Abandoned Russian village testifies to population decline

14th October 2010, Comments 0 comments

As Russia launched a new census on Thursday, nowhere was its dramatic population decline over the last 20 years more evident than in Chekanovo, an abandoned village of only two residents.

Once home to about 200 people, this hamlet between Moscow and Saint Petersburg is now a wasteland of ruined homes with broken windows and no electricity.

"If only you could see how life was in full swing here 40 years ago, the parties we used to have!" said 70-year-old Vasily Egorov, who along with his wife Galina are the only remaining residents of Chekanovo.

A four-kilometre (two-and-a-half-mile) hike from the nearest train station, Chekanovo lies on a road that in the years since its decline has become largely impassable.

Egorov's home, with his new fence and banya -- the Russian version of a sauna -- stands in stark contrast to the surrounding houses, abandoned by all except the occasional visiting fisherman or hunter.
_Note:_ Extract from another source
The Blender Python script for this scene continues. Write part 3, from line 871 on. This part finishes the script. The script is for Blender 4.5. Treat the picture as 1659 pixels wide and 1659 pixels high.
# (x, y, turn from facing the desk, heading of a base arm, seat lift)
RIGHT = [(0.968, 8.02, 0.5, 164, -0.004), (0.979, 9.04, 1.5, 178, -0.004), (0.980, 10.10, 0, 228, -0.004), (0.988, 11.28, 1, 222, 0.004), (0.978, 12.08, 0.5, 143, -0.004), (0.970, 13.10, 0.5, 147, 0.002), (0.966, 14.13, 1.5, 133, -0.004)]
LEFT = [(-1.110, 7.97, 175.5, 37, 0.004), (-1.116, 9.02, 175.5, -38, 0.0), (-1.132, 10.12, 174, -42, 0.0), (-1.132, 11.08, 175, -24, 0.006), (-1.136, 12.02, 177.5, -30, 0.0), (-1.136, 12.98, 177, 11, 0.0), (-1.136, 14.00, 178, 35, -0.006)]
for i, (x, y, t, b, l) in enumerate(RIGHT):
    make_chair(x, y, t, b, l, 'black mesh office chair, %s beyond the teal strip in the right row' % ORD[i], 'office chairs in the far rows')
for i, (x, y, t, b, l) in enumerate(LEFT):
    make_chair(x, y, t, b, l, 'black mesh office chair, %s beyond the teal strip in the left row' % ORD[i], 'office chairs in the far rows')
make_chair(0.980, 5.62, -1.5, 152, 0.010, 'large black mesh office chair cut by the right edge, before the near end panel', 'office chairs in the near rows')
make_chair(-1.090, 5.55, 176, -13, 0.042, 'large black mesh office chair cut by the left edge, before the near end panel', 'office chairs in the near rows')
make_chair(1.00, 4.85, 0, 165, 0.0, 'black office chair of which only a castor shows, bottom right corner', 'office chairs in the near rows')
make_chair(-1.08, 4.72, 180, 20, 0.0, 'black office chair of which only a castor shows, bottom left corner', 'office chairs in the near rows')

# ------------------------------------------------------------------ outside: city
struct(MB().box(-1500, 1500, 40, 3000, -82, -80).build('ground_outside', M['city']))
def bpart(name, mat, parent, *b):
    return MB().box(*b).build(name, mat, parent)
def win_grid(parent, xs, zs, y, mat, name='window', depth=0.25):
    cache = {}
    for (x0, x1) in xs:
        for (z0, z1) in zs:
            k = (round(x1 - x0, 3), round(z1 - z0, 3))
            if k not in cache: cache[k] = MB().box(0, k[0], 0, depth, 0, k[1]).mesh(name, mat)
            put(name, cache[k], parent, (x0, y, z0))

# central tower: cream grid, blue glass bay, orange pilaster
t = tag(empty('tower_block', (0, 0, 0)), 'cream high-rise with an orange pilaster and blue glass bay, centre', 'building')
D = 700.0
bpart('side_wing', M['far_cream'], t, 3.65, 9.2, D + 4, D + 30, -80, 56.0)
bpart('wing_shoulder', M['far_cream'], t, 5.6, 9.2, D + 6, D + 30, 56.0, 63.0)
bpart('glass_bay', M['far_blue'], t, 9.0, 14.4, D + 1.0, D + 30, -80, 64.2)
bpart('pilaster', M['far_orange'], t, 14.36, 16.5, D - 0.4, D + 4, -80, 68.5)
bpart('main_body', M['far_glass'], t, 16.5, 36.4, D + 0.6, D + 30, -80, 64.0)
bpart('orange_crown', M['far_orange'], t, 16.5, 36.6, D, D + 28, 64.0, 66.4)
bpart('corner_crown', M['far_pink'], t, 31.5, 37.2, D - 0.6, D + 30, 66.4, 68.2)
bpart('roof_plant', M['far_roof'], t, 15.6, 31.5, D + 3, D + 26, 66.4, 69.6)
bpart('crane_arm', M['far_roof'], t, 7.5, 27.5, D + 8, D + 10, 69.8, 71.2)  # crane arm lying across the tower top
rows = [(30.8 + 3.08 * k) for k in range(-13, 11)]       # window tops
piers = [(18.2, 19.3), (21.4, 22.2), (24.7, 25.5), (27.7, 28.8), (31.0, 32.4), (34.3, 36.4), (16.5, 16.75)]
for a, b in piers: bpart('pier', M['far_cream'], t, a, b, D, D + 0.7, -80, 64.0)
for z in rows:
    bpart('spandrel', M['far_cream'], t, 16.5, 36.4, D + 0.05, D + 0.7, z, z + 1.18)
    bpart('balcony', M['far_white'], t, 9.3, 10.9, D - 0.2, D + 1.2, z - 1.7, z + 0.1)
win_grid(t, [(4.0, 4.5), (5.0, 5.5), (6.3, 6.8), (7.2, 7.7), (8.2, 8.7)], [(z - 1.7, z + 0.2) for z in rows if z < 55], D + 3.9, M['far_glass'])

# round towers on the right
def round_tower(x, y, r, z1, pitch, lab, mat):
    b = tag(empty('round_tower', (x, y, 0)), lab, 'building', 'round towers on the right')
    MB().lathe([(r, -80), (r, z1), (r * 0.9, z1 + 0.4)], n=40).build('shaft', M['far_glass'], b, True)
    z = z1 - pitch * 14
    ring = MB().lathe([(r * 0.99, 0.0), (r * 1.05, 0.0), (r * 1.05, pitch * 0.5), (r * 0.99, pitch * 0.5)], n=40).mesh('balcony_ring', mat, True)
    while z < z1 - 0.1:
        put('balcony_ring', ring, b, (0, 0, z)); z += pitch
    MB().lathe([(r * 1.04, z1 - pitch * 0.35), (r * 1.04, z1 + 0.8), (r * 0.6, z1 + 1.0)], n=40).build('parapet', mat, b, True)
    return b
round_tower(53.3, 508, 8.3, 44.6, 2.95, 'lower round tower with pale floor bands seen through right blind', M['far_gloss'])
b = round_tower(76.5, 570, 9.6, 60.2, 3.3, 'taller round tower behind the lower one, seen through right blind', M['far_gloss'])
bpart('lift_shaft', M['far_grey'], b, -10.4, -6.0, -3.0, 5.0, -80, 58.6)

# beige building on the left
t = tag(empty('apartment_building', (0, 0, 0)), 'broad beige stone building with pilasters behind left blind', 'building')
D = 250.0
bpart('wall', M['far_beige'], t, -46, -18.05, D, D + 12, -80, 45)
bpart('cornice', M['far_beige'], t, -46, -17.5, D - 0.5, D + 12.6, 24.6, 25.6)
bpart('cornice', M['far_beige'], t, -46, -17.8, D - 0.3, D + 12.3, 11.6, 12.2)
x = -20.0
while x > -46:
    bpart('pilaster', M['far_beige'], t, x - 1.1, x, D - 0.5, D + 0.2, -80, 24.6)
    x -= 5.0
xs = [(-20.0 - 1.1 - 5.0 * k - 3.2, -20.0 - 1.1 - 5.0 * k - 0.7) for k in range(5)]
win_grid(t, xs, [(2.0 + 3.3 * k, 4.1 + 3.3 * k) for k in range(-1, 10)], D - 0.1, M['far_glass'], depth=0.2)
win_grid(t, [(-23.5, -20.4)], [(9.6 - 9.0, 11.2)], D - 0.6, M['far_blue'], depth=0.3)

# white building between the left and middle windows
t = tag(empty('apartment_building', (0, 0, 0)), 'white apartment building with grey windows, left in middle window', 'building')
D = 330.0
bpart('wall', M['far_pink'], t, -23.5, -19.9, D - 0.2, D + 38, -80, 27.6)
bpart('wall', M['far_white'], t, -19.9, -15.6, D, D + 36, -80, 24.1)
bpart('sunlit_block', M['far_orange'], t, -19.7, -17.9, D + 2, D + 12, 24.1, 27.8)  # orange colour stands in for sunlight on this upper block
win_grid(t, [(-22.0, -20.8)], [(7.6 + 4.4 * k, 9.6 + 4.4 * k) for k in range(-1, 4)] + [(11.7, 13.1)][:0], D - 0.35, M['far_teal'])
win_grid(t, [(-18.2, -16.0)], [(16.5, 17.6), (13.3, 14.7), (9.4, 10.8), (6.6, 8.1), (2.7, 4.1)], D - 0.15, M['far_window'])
He said residents started to abandon the village in the 1970s, but its decline truly gathered pace with the 1991 collapse of the Soviet Union, which lead to a significant rural exodus and demographic crisis that continues to depopulate Russia.

"I also left and lived here and there... everyone wanted to live in the big cities," Egorov recalled, adding that he returned to the village 15 years ago after the death of his mother, then Chekanovo's last resident.

"I was in Crimea (in the south of Ukraine), and I got sick. It was too hot there so I decided to come back," he explained.

Dead villages like Chekanovo dot the Russian countryside, with experts estimating that tens of thousands of settlements have been abandoned.

Russia will finally be getting a full picture of the desolation with the new census, the first since 2002.

Russia's population fell precipitously after the Soviet collapse, from about 148 million in 1991 to some 142 million today, due to various factors including economic difficulties and high alcoholism rates.

The government has for years been seeking to reverse the decline, in particular through efforts to boost the birth rate, and is hoping to increase the population to 145 million by 2025.

The authorities have taken a range of measures, including awarding medals of "parental glory" to parents of many children.

Russia's population increased slightly last year for the first time since 1995, thanks largely to increased migration to the country.

But experts are expecting further drops as Russia's young population declines due to low birth rates in the 1990s.

Egorov, who must march for two kilometres (1.2 miles) to buy his groceries, is hoping to some day see the village revive, perhaps with the help of wealthy patron falling in love with its picturesque setting near a lake.

"You know, not very far from here, in Valdai, (Russian Prime Minister Vladimir) Putin has a residence," he said.

"I hope that one day some rich person will see Chekanovo and buy land here, because I have never seen anywhere as beautiful."